▶ _COLLECTED MATERIAL_:
########################################

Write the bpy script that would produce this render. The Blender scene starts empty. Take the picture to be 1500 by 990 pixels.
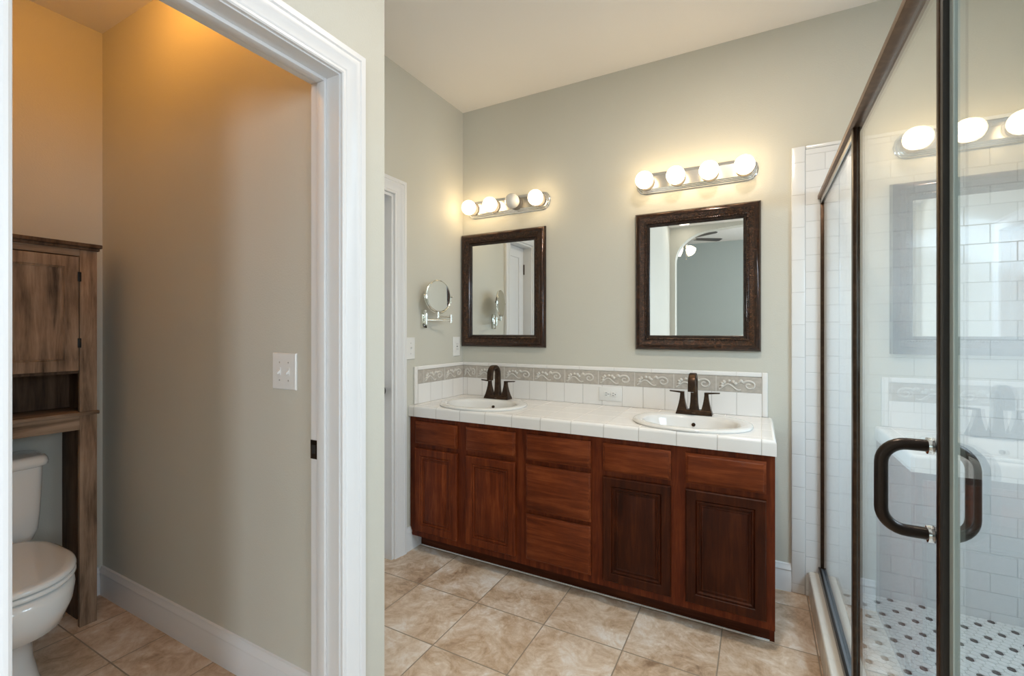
import bpy, bmesh, math, random
from mathutils import Vector, Matrix
random.seed(4)
C = bpy.context.scene.collection
PI = math.pi

# ------------------------------------------------------------------ camera, world, daylight, exposure
H = 1.252
cam_d = bpy.data.cameras.new('camera'); cam = bpy.data.objects.new('camera', cam_d); C.objects.link(cam)
cam.location = (0, 0, H); cam.rotation_euler = (PI/2, 0, math.radians(28.2))
cam_d.sensor_width = 36; cam_d.lens = 673.6/1500*36; cam_d.shift_y = -9/1500; cam_d.clip_start = .02
bpy.context.scene.camera = cam
vs = bpy.context.scene.view_settings
vs.view_transform = 'Standard'; vs.look = 'None'; vs.gamma = 1; vs.use_curve_mapping = False
vs.exposure = 0.0
w = bpy.data.worlds.new('world'); bpy.context.scene.world = w; w.use_nodes = True
w.node_tree.nodes['Background'].inputs[0].default_value = (.55, .72, 1, 1)
w.node_tree.nodes['Background'].inputs[1].default_value = 1.0
DAY = (.80, .895, 1.0)
def area(name, loc, rot, sx, sy, power, col):
    l = bpy.data.lights.new(name, 'AREA'); l.shape = 'RECTANGLE'; l.size = sx; l.size_y = sy
    l.energy = power; l.color = col
    o = bpy.data.objects.new(name, l); C.objects.link(o); o.location = loc; o.rotation_euler = rot
    return o
area('daylight_bath_window', (2.56, -.80, 1.60), (0, PI/2-.25, 0), 1.2, 1.3, 42, DAY)
area('daylight_shower_window', (1.30, 1.35, 1.75), (0, PI/2-1.2, 0), .75, 1.0, 33, (.60, .80, 1.0))
area('added_bedroom_fill', (2.80, -3.8, 1.6), (0, PI/2, math.radians(-41)), 1.6, 1.5, 210, DAY)  # added fill turned towards the arch; the bedroom has no window built
area('added_bedroom_far_fill', (1.75, -5.60, 1.45), (PI/2, 0, PI), 1.6, 1.5, 45, DAY)  # added frontal fill through the arch, no window stands behind it
BULB = 10.5        # radiance of a lit vanity bulb
WARM = (1.0, .74, .42)

# ------------------------------------------------------------------ mesh helpers (world coordinates in, local out)
class MB:
    def __init__(s): s.v = []; s.f = []; s.m = []
    def add(s, vs_, fs, mi=0):
        n = len(s.v); s.v += [tuple(p) for p in vs_]
        for f in fs: s.f.append([i+n for i in f]); s.m.append(mi)
        return s
    def box(s, x0, x1, y0, y1, z0, z1, bev=0, seg=2, mi=0):
        b = bmesh.new(); bmesh.ops.create_cube(b, size=1)
        for v in b.verts:
            v.co = ((x0+x1)/2+v.co.x*(x1-x0), (y0+y1)/2+v.co.y*(y1-y0), (z0+z1)/2+v.co.z*(z1-z0))
        if bev: bmesh.ops.bevel(b, geom=b.edges[:], offset=bev, segments=seg, affect='EDGES', profile=.5)
        return s.bm(b, mi)
    def bm(s, b, mi=0):
        b.verts.index_update()
        s.add([v.co[:] for v in b.verts], [[v.index for v in f.verts] for f in b.faces], mi); b.free(); return s
    def loft(s, loops, cap0=True, cap1=True, closed=True, mis=None):
        n = len(loops[0]); base = len(s.v)
        for L in loops: s.v += [tuple(p) for p in L]
        for k in range(len(loops)-1):
            mi = mis[k] if mis else 0
            for i in range(n if closed else n-1):
                j = (i+1) % n
                s.f.append([base+k*n+i, base+k*n+j, base+(k+1)*n+j, base+(k+1)*n+i]); s.m.append(mi)
        if cap0: s.f.append([base+i for i in range(n)][::-1]); s.m.append(mis[0] if mis else 0)
        if cap1: s.f.append([base+(len(loops)-1)*n+i for i in range(n)]); s.m.append(mis[-1] if mis else 0)
        return s
    def tube(s, pts, r, n=12, flat=1.0, cap=True):
        pts = [Vector(p) for p in pts]; R = r if isinstance(r, (list, tuple)) else [r]*len(pts)
        t0 = (pts[1]-pts[0]).normalized()
        up = Vector((0, 0, 1)) if abs(t0.z) < .9 else Vector((1, 0, 0))
        a = t0.cross(up).normalized(); loops = []
        for i, p in enumerate(pts):
            t = (pts[min(i+1, len(pts)-1)]-pts[max(i-1, 0)]).normalized()
            a = (a-t*a.dot(t)).normalized(); b = t.cross(a)
            loops.append([p+(a*math.cos(2*PI*k/n)+b*math.sin(2*PI*k/n)*flat)*R[i] for k in range(n)])
        return s.loft(loops, cap, cap)
    def lathe(s, prof, c, axis='z', n=32, cap0=True, cap1=True):
        loops = []
        for r, h in prof:
            L = []
            for k in range(n):
                a = 2*PI*k/n; u, v_ = r*math.cos(a), r*math.sin(a)
                L.append({'z': (c[0]+u, c[1]+v_, c[2]+h), 'y': (c[0]+u, c[1]+h, c[2]+v_), 'x': (c[0]+h, c[1]+u, c[2]+v_)}[axis])
            loops.append(L)
        return s.loft(loops, cap0, cap1)
    def sphere(s, c, r, n=24):
        return s.lathe([(max(1e-4, r*math.sin(PI*k/14)), -r*math.cos(PI*k/14)) for k in range(15)], c, 'z', n)
    def poly(s, pts, d):
        """extrude a planar outline by vector d"""
        d = Vector(d); return s.loft([pts, [Vector(p)+d for p in pts]])
    def build(s, name, mat, parent=None, ang=35, tri=False):
        me = bpy.data.meshes.new(name)
        off = Vector((0, 0, 0)); p = parent
        while p is not None: off += p.location; p = p.parent
        me.from_pydata([Vector(v)-off for v in s.v], [], s.f)
        for m in (mat if isinstance(mat, (list, tuple)) else [mat]): me.materials.append(m)
        me.polygons.foreach_set('material_index', s.m)
        b = bmesh.new(); b.from_mesh(me)
        if tri: bmesh.ops.triangulate(b, faces=[f for f in b.faces if len(f.verts) > 4])
        bmesh.ops.recalc_face_normals(b, faces=b.faces[:]); b.to_mesh(me); b.free()
        me.polygons.foreach_set('use_smooth', [True]*len(me.polygons))
        me.set_sharp_from_angle(angle=math.radians(ang)); me.update()
        o = bpy.data.objects.new(name, me); C.objects.link(o)
        if parent: o.parent = parent
        return o
def tag(o, label=None, cat=None, group=None, kind=None):
    if label: o['label'] = label
    if cat: o['category'] = cat
    if group: o['group'] = group
    if kind: o['kind'] = kind
    return o
def thing(name, loc, label, cat, group=None):
    o = bpy.data.objects.new(name, None); o.empty_display_size = .1; C.objects.link(o); o.location = loc
    return tag(o, label, cat, group)
def struct(name, mb, mat, label, cat, parent=None, **k):
    o = mb.build(name, mat, parent, **k)
    return tag(o, label, cat, kind='structure') if parent is None else o
def dup(root, loc, label):
    """a copy of a thing with copies of its parts and sub-parts"""
    r = root.copy(); C.objects.link(r); r.location = loc; r['label'] = label
    for ch in list(root.children):
        c = ch.copy(); C.objects.link(c); c.parent = r
        for g in list(ch.children):
            d = g.copy(); C.objects.link(d); d.parent = c
    return r
def sup(cx, cy, rx, ry, z, n=48, e=2.0, rear=None):
    """super-ellipse loop at height z; rear squares off the -x half"""
    L = []
    for k in range(n):
        a = 2*PI*k/n; c_, s_ = math.cos(a), math.sin(a)
        ee = rear if (rear and c_ < 0) else e
        L.append((cx+rx*math.copysign(abs(c_)**(2/ee), c_), cy+ry*math.copysign(abs(s_)**(2/ee), s_), z))
    return L
def rings(mb, P, a0, a1, b0, b1, prof, cap0=True, cap1=True, mis=None):
    """nested rectangles; P maps (across, up, outward) to a point"""
    return mb.loft([[P(a0+i, b0+i, d), P(a1-i, b0+i, d), P(a1-i, b1-i, d), P(a0+i, b1-i, d)] for i, d in prof], cap0, cap1, True, mis)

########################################

▶ _DIRECTIONS FOR THIS TASK_: Please reproduce the listing exactly from its opening line through the line that contains "WARM = (1.0, .74, .42)", both included, with all pictures omitted.

▶ _FULL RESPONSE_:
Write the bpy script that would produce this render. The Blender scene starts empty. Take the picture to be 1500 by 990 pixels.
import bpy, bmesh, math, random
from mathutils import Vector, Matrix
random.seed(4)
C = bpy.context.scene.collection
PI = math.pi

# ------------------------------------------------------------------ camera, world, daylight, exposure
H = 1.252
cam_d = bpy.data.cameras.new('camera'); cam = bpy.data.objects.new('camera', cam_d); C.objects.link(cam)
cam.location = (0, 0, H); cam.rotation_euler = (PI/2, 0, math.radians(28.2))
cam_d.sensor_width = 36; cam_d.lens = 673.6/1500*36; cam_d.shift_y = -9/1500; cam_d.clip_start = .02
bpy.context.scene.camera = cam
vs = bpy.context.scene.view_settings
vs.view_transform = 'Standard'; vs.look = 'None'; vs.gamma = 1; vs.use_curve_mapping = False
vs.exposure = 0.0
w = bpy.data.worlds.new('world'); bpy.context.scene.world = w; w.use_nodes = True
w.node_tree.nodes['Background'].inputs[0].default_value = (.55, .72, 1, 1)
w.node_tree.nodes['Background'].inputs[1].default_value = 1.0
DAY = (.80, .895, 1.0)
def area(name, loc, rot, sx, sy, power, col):
    l = bpy.data.lights.new(name, 'AREA'); l.shape = 'RECTANGLE'; l.size = sx; l.size_y = sy
    l.energy = power; l.color = col
    o = bpy.data.objects.new(name, l); C.objects.link(o); o.location = loc; o.rotation_euler = rot
    return o
area('daylight_bath_window', (2.56, -.80, 1.60), (0, PI/2-.25, 0), 1.2, 1.3, 42, DAY)
area('daylight_shower_window', (1.30, 1.35, 1.75), (0, PI/2-1.2, 0), .75, 1.0, 33, (.60, .80, 1.0))
area('added_bedroom_fill', (2.80, -3.8, 1.6), (0, PI/2, math.radians(-41)), 1.6, 1.5, 210, DAY)  # added fill turned towards the arch; the bedroom has no window built
area('added_bedroom_far_fill', (1.75, -5.60, 1.45), (PI/2, 0, PI), 1.6, 1.5, 45, DAY)  # added frontal fill through the arch, no window stands behind it
BULB = 10.5        # radiance of a lit vanity bulb
WARM = (1.0, .74, .42)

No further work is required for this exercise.